● SUPPLIED MATERIAL:
--- Start ---

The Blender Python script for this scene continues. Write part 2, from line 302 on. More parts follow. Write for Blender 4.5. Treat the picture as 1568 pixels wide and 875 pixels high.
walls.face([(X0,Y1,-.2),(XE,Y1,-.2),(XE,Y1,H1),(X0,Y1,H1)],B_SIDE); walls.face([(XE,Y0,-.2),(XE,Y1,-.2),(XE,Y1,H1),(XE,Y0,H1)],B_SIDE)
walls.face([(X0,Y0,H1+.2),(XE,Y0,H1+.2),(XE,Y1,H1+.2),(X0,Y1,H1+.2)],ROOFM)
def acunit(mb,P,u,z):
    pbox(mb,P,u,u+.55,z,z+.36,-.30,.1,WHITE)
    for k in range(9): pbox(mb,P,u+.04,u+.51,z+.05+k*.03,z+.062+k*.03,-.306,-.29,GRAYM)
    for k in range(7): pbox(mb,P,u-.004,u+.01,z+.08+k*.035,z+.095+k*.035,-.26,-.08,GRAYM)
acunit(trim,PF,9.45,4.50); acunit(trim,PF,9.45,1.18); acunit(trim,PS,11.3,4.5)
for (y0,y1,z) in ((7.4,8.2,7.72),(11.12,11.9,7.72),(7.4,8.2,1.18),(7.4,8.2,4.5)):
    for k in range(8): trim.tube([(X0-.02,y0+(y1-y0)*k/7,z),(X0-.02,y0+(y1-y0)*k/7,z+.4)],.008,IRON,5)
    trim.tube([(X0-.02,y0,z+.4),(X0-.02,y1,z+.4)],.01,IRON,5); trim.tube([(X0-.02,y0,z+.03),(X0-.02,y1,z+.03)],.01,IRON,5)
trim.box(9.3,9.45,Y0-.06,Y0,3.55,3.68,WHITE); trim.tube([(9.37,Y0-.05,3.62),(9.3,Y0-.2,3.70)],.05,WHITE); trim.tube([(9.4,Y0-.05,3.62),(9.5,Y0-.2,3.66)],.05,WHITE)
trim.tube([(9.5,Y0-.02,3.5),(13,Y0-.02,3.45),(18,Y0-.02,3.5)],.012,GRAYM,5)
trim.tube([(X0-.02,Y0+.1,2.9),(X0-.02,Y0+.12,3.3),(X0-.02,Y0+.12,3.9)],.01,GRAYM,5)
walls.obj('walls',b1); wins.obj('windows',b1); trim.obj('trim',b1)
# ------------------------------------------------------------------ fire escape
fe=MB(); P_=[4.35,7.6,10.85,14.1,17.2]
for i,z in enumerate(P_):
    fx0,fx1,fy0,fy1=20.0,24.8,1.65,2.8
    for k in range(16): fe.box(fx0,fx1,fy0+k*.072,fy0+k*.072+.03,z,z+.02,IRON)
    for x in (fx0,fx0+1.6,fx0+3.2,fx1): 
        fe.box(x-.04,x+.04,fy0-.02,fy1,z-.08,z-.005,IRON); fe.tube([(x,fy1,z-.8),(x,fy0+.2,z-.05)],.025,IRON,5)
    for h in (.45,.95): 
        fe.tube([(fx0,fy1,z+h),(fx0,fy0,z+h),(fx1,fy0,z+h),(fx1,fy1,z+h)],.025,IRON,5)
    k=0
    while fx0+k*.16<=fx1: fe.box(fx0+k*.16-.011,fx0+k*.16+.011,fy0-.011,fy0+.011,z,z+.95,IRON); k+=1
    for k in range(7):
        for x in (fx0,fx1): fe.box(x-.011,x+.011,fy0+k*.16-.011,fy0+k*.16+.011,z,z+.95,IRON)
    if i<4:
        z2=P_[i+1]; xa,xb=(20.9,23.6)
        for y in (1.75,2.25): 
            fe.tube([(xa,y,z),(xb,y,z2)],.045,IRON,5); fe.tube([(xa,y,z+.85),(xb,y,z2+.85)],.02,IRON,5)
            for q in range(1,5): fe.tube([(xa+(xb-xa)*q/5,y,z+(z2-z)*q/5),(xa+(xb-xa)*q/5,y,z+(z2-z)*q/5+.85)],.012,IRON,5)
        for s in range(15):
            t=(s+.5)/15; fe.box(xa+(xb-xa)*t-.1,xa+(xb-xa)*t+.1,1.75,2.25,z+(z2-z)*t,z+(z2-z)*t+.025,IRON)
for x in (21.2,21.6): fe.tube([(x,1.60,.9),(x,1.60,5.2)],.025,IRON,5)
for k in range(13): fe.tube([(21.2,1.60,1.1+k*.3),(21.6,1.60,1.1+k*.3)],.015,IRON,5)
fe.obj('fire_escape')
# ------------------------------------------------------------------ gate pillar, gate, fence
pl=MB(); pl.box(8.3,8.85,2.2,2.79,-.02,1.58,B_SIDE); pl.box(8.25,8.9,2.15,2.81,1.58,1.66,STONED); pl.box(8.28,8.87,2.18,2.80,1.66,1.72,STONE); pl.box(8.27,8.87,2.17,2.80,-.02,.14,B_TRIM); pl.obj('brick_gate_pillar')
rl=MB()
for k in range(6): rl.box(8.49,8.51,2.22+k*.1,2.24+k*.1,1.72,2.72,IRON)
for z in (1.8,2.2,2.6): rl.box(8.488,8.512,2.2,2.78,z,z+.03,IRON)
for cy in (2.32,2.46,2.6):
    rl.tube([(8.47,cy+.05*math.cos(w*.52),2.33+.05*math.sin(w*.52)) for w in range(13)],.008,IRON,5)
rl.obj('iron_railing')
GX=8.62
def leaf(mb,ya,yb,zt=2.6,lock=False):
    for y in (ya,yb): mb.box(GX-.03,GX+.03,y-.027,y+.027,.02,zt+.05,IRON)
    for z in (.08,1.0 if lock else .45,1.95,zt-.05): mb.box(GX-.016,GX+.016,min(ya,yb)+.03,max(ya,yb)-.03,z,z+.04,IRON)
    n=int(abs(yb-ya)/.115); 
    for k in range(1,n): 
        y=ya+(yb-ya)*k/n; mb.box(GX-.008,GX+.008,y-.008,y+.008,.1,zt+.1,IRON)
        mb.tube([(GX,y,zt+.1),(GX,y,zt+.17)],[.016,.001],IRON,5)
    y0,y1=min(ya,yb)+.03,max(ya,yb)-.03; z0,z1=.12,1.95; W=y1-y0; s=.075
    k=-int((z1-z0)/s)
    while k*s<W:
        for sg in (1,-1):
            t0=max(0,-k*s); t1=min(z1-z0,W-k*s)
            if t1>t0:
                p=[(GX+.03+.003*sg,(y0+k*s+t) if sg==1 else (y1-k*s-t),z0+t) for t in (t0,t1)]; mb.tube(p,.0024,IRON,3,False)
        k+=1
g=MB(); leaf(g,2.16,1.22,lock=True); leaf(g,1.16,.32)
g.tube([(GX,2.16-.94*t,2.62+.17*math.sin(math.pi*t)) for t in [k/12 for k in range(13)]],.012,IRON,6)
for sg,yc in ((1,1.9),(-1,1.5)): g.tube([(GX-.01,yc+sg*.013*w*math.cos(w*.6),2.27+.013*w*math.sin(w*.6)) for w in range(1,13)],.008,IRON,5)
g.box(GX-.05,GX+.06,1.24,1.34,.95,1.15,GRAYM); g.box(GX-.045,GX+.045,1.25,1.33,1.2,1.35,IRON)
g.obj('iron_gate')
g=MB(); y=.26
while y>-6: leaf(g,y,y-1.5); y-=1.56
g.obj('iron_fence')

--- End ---

● EXERCISE OBJECTIVE: Your task is to repeat the data exactly, with nothing left out.

● THE ANSWER:
The Blender Python script for this scene continues. Write part 2, from line 302 on. More parts follow. Write for Blender 4.5. Treat the picture as 1568 pixels wide and 875 pixels high.
walls.face([(X0,Y1,-.2),(XE,Y1,-.2),(XE,Y1,H1),(X0,Y1,H1)],B_SIDE); walls.face([(XE,Y0,-.2),(XE,Y1,-.2),(XE,Y1,H1),(XE,Y0,H1)],B_SIDE)
walls.face([(X0,Y0,H1+.2),(XE,Y0,H1+.2),(XE,Y1,H1+.2),(X0,Y1,H1+.2)],ROOFM)
def acunit(mb,P,u,z):
    pbox(mb,P,u,u+.55,z,z+.36,-.30,.1,WHITE)
    for k in range(9): pbox(mb,P,u+.04,u+.51,z+.05+k*.03,z+.062+k*.03,-.306,-.29,GRAYM)
    for k in range(7): pbox(mb,P,u-.004,u+.01,z+.08+k*.035,z+.095+k*.035,-.26,-.08,GRAYM)
acunit(trim,PF,9.45,4.50); acunit(trim,PF,9.45,1.18); acunit(trim,PS,11.3,4.5)
for (y0,y1,z) in ((7.4,8.2,7.72),(11.12,11.9,7.72),(7.4,8.2,1.18),(7.4,8.2,4.5)):
    for k in range(8): trim.tube([(X0-.02,y0+(y1-y0)*k/7,z),(X0-.02,y0+(y1-y0)*k/7,z+.4)],.008,IRON,5)
    trim.tube([(X0-.02,y0,z+.4),(X0-.02,y1,z+.4)],.01,IRON,5); trim.tube([(X0-.02,y0,z+.03),(X0-.02,y1,z+.03)],.01,IRON,5)
trim.box(9.3,9.45,Y0-.06,Y0,3.55,3.68,WHITE); trim.tube([(9.37,Y0-.05,3.62),(9.3,Y0-.2,3.70)],.05,WHITE); trim.tube([(9.4,Y0-.05,3.62),(9.5,Y0-.2,3.66)],.05,WHITE)
trim.tube([(9.5,Y0-.02,3.5),(13,Y0-.02,3.45),(18,Y0-.02,3.5)],.012,GRAYM,5)
trim.tube([(X0-.02,Y0+.1,2.9),(X0-.02,Y0+.12,3.3),(X0-.02,Y0+.12,3.9)],.01,GRAYM,5)
walls.obj('walls',b1); wins.obj('windows',b1); trim.obj('trim',b1)
# ------------------------------------------------------------------ fire escape
fe=MB(); P_=[4.35,7.6,10.85,14.1,17.2]
for i,z in enumerate(P_):
    fx0,fx1,fy0,fy1=20.0,24.8,1.65,2.8
    for k in range(16): fe.box(fx0,fx1,fy0+k*.072,fy0+k*.072+.03,z,z+.02,IRON)
    for x in (fx0,fx0+1.6,fx0+3.2,fx1): 
        fe.box(x-.04,x+.04,fy0-.02,fy1,z-.08,z-.005,IRON); fe.tube([(x,fy1,z-.8),(x,fy0+.2,z-.05)],.025,IRON,5)
    for h in (.45,.95): 
        fe.tube([(fx0,fy1,z+h),(fx0,fy0,z+h),(fx1,fy0,z+h),(fx1,fy1,z+h)],.025,IRON,5)
    k=0
    while fx0+k*.16<=fx1: fe.box(fx0+k*.16-.011,fx0+k*.16+.011,fy0-.011,fy0+.011,z,z+.95,IRON); k+=1
    for k in range(7):
        for x in (fx0,fx1): fe.box(x-.011,x+.011,fy0+k*.16-.011,fy0+k*.16+.011,z,z+.95,IRON)
    if i<4:
        z2=P_[i+1]; xa,xb=(20.9,23.6)
        for y in (1.75,2.25): 
            fe.tube([(xa,y,z),(xb,y,z2)],.045,IRON,5); fe.tube([(xa,y,z+.85),(xb,y,z2+.85)],.02,IRON,5)
            for q in range(1,5): fe.tube([(xa+(xb-xa)*q/5,y,z+(z2-z)*q/5),(xa+(xb-xa)*q/5,y,z+(z2-z)*q/5+.85)],.012,IRON,5)
        for s in range(15):
            t=(s+.5)/15; fe.box(xa+(xb-xa)*t-.1,xa+(xb-xa)*t+.1,1.75,2.25,z+(z2-z)*t,z+(z2-z)*t+.025,IRON)
for x in (21.2,21.6): fe.tube([(x,1.60,.9),(x,1.60,5.2)],.025,IRON,5)
for k in range(13): fe.tube([(21.2,1.60,1.1+k*.3),(21.6,1.60,1.1+k*.3)],.015,IRON,5)
fe.obj('fire_escape')
# ------------------------------------------------------------------ gate pillar, gate, fence
pl=MB(); pl.box(8.3,8.85,2.2,2.79,-.02,1.58,B_SIDE); pl.box(8.25,8.9,2.15,2.81,1.58,1.66,STONED); pl.box(8.28,8.87,2.18,2.80,1.66,1.72,STONE); pl.box(8.27,8.87,2.17,2.80,-.02,.14,B_TRIM); pl.obj('brick_gate_pillar')
rl=MB()
for k in range(6): rl.box(8.49,8.51,2.22+k*.1,2.24+k*.1,1.72,2.72,IRON)
for z in (1.8,2.2,2.6): rl.box(8.488,8.512,2.2,2.78,z,z+.03,IRON)
for cy in (2.32,2.46,2.6):
    rl.tube([(8.47,cy+.05*math.cos(w*.52),2.33+.05*math.sin(w*.52)) for w in range(13)],.008,IRON,5)
rl.obj('iron_railing')
GX=8.62
def leaf(mb,ya,yb,zt=2.6,lock=False):
    for y in (ya,yb): mb.box(GX-.03,GX+.03,y-.027,y+.027,.02,zt+.05,IRON)
    for z in (.08,1.0 if lock else .45,1.95,zt-.05): mb.box(GX-.016,GX+.016,min(ya,yb)+.03,max(ya,yb)-.03,z,z+.04,IRON)
    n=int(abs(yb-ya)/.115); 
    for k in range(1,n): 
        y=ya+(yb-ya)*k/n; mb.box(GX-.008,GX+.008,y-.008,y+.008,.1,zt+.1,IRON)
        mb.tube([(GX,y,zt+.1),(GX,y,zt+.17)],[.016,.001],IRON,5)
    y0,y1=min(ya,yb)+.03,max(ya,yb)-.03; z0,z1=.12,1.95; W=y1-y0; s=.075
    k=-int((z1-z0)/s)
    while k*s<W:
        for sg in (1,-1):
            t0=max(0,-k*s); t1=min(z1-z0,W-k*s)
            if t1>t0:
                p=[(GX+.03+.003*sg,(y0+k*s+t) if sg==1 else (y1-k*s-t),z0+t) for t in (t0,t1)]; mb.tube(p,.0024,IRON,3,False)
        k+=1
g=MB(); leaf(g,2.16,1.22,lock=True); leaf(g,1.16,.32)
g.tube([(GX,2.16-.94*t,2.62+.17*math.sin(math.pi*t)) for t in [k/12 for k in range(13)]],.012,IRON,6)
for sg,yc in ((1,1.9),(-1,1.5)): g.tube([(GX-.01,yc+sg*.013*w*math.cos(w*.6),2.27+.013*w*math.sin(w*.6)) for w in range(1,13)],.008,IRON,5)
g.box(GX-.05,GX+.06,1.24,1.34,.95,1.15,GRAYM); g.box(GX-.045,GX+.045,1.25,1.33,1.2,1.35,IRON)
g.obj('iron_gate')
g=MB(); y=.26
while y>-6: leaf(g,y,y-1.5); y-=1.56
g.obj('iron_fence')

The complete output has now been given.